With SEO increasingly gripping online newspapers, I’d have thought it would have got more coverage.

It did make the Daily Post, Nigeria’s online newspaper, which commented the audience was “split between laughter and embarrassment as the reality of what Chiles had said sunk home”; probably in quiet agreement as much as anything else.

Whether he should have said it or not, he’s right. Chiles gets a lot of unfair criticism because he doesn’t fit the Sky Sports mould of distinguished gent who allows rambling ex-footballers to expunge a few clichés. He has a character and whether you like that or not ITV seem to.

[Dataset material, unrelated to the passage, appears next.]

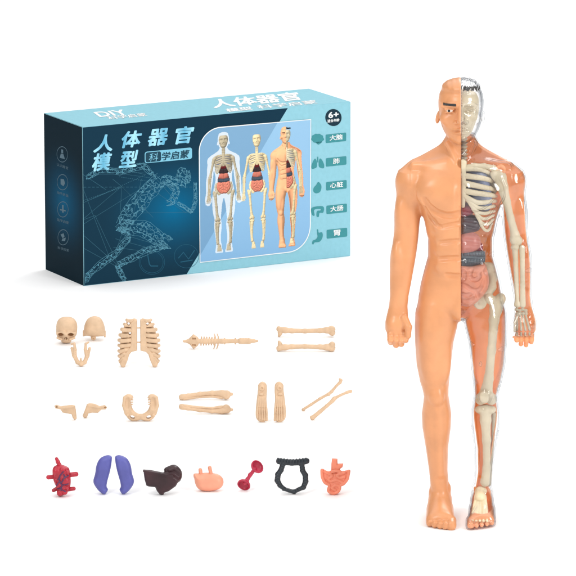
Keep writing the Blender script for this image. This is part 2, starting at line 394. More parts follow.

Odemwingie was deserving of such derision. As a club who instilled faith into a man desperate to escape the racist, antiquated views of Russian football, and paying him a hefty sum for that liberation, I expect at the very least, like Harry Redknapp has said, for him to at least wait around the corner from the ground and not flaunt his back-stabbing.

Odemwingie was not present at the awards night, and that is probably enough of a vindication of his detrimental effect on Albion’s second-half season.

Fair play, Adrian. I’m sure if it were an award, no one else’s name would be more fitting than Odemwingie’s on that brass plate.